Ebenfalls am Samstag feuerte die Nato etwa ein Dutzend Raketen auf das montenegrinische Städtchen Murina ab. Das Ziel war die Brücke über den Fluß Lim. Fünf Menschen wurden getötet, acht schwer verletzt. Laut der unabhängigen serbischen Nachrichtenagentur Beta hätten beim Luftangriff der Nato auf einen Vorort von Prizren im Kosovo mindestens fünf Zivilisten das Leben verloren, 23 sind schwer verletzt worden.
Es wa ein blutiger 1. Mai in Serbien. Seit dem Beginn des Krieges am 24. März hat die Nato nicht so viele Fehltreffer gelandet. Die schwersten Mißgriffe der Nato waren bisher das Bombardement einer Flüchtlingskolonne im Kosovo, mehrere Dutzend Menschen wurden dabei getötet.

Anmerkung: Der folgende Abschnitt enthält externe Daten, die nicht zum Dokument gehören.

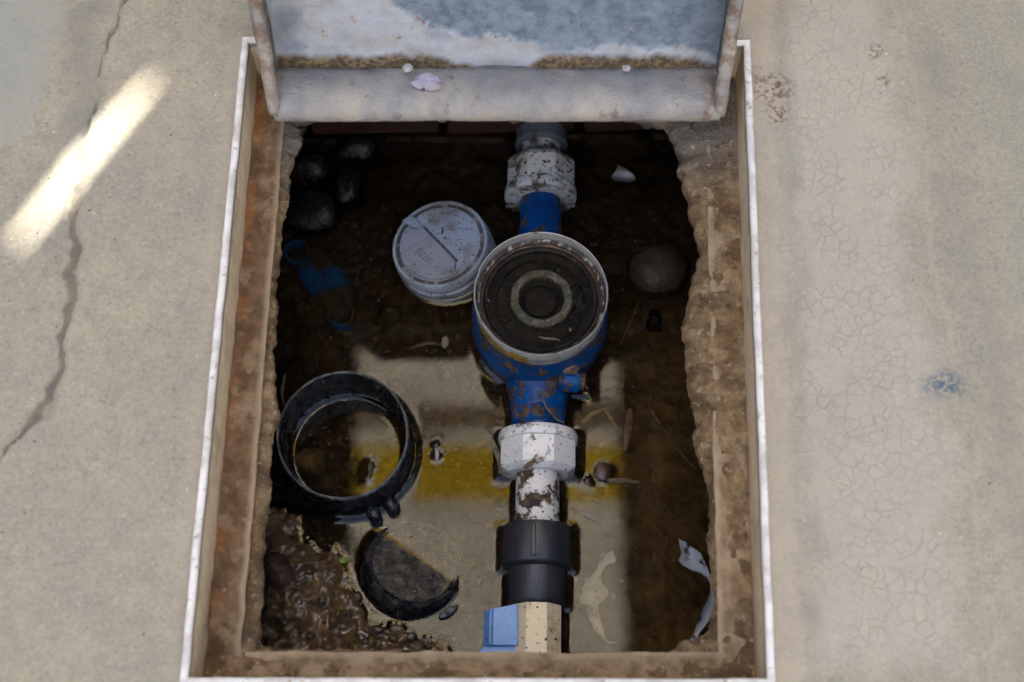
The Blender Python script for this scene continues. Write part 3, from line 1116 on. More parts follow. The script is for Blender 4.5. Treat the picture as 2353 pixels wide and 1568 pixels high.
# ---- water: level sheet that climbs a little where it meets things (surface tension)
def build_water():
    gx, gy = np.arange(x0, x1, 0.00125), np.arange(y0, y1, 0.00125)
    X, Y = np.meshgrid(gx, gy)
    P = np.c_[X.ravel(), Y.ravel()]
    D = np.full(len(P), 1.0)
    ell = np.arange(40) / 40 * 2 * math.pi

    def body(poly):
        nonlocal D
        D = np.minimum(D, np.where(inside(P, poly), 0, seg_dist(P, poly)))

    def pipe(v0, v1, half):
        a, b = axis_at(v1), axis_at(v0)
        h = half * px(1240, (v0 + v1) / 2, PZ)
        body(np.array([[a[0] - h, a[1]], [a[0] + h, a[1]], [b[0] + h, b[1]], [b[0] - h, b[1]]]))
    pipe(270, 345, 60); pipe(330, 380, 42); pipe(365, 465, 80); pipe(440, 700, 52)
    pipe(995, 1092, 89); pipe(1080, 1220, 51); pipe(1213, 1305, 80); pipe(1300, 1392, 66); pipe(1392, 1600, 58)
    body(np.c_[mc[0] + MR * 1.02 * np.cos(ell), mc[1] + MR * 1.02 * np.sin(ell)])
    taper = [(700, 140), (830, 98), (870, 82), (900, 74), (950, 64), (1000, 62)]
    lft = [axis_at(v)[:2] - [h * px(1240, v, PZ), 0] for v, h in taper]
    rgt = [axis_at(v)[:2] + [h * px(1240, v, PZ), 0] for v, h in taper]
    body(np.array(lft + rgt[::-1]))
    bb = at(1320, 878, PZ)
    body(bb[:2] + np.array([[-.01, -.009], [.012, -.009], [.012, .009], [-.01, .009]]))
    # black ring: both faces of its wall
    rr = np.hypot(*(P - ring_c[:2]).T)
    D = np.minimum(D, np.maximum(np.abs(rr - RING_R * 1.0) - 0.0035, 0))
    c2 = np.array(cap_top[:2]) - np.array(cap_axis[:2]) * 0.03
    body(np.c_[c2[0] + CAP_R * 1.03 * np.cos(ell), c2[1] + CAP_R * 1.03 * np.sin(ell)])
    th = np.arange(30) / 29 * math.pi + math.atan2(hd_axis.y, hd_axis.x) + math.pi / 2
    body(np.c_[hd_c[0] + HD_R * np.cos(th), hd_c[1] + HD_R * np.sin(th)])
    for u, v, a, b, h, *_ in STONES:
        if h > 0.1:
            c = at(u, v, WATER)
            k = px(u, v, WATER)
            body(np.c_[c[0] + a * k * 0.9 * np.cos(ell), c[1] + b * k * 0.95 * np.sin(ell)])
    for u, v, r in FLOAT:
        c = at(u, v, WATER)
        k = px(u, v, WATER) * r * 0.5
        D = np.minimum(D, np.maximum(np.hypot(*(P - c[:2]).T) - k, 0) + 0.0016)
    z = WATER + 0.0017 * np.exp(-D / 0.0017)
    # wets the mud where the floor comes near the surface
    dep = WATER - floor_height(P)
    z += 0.0007 * np.exp(-np.clip(dep, 0, 1) / 0.0025) * (D > 0.0005)
    z += 0.00002 * fbm(P, 20, 2, 191)
    V, F = grid(X, Y, z.reshape(X.shape))
    struct(fast_mesh('water', V, F, 'pit_water'))


build_water()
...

Am Freitag gegen zwei Uhr zerstörte die Nato den Generalstab im Zentrum Belgrads. Mehrere Zivilisten, die sich zufällig auf der Straße befanden, wurden getötet. Die „Nemanjina Straße“ wurde verwüstet. Steinbocken flogen mehrere hundert Meter weit. Straßenbahnschienen wurden zerstört. Beim gleichen Angriff wurden dann zwei mehrere Kilometer vom Generalstab entfernte zivile Häuser, ein Restaurant und eine Videothek vollkommen zerstört. In dem Wohnviertel gibt es weit und breit kein militärisches Ziel. Es waren die bisher schlimmsten Kriegsbilder in der jugoslawischen Hauptstadt. Autos lagen verwüstet auf der Straße, ein Wasserrohr wurde dermaßen demoliert, daß in der breiten Straße „Juzni Bulevar“ ein starker Wasserstrom Pflastersteine und Verkehrsschilder mit sich riß.
Was die Nato versprochen hat, hat sie auch erfüllt: Die Luftangriffe wurden intensiviert, niemand kann sich mehr vor dem Krieg sicher fühlen, selbst wenn man sich weit von militärischen Objekten fernhält, die Bevölkerung bangt um ihr Leben.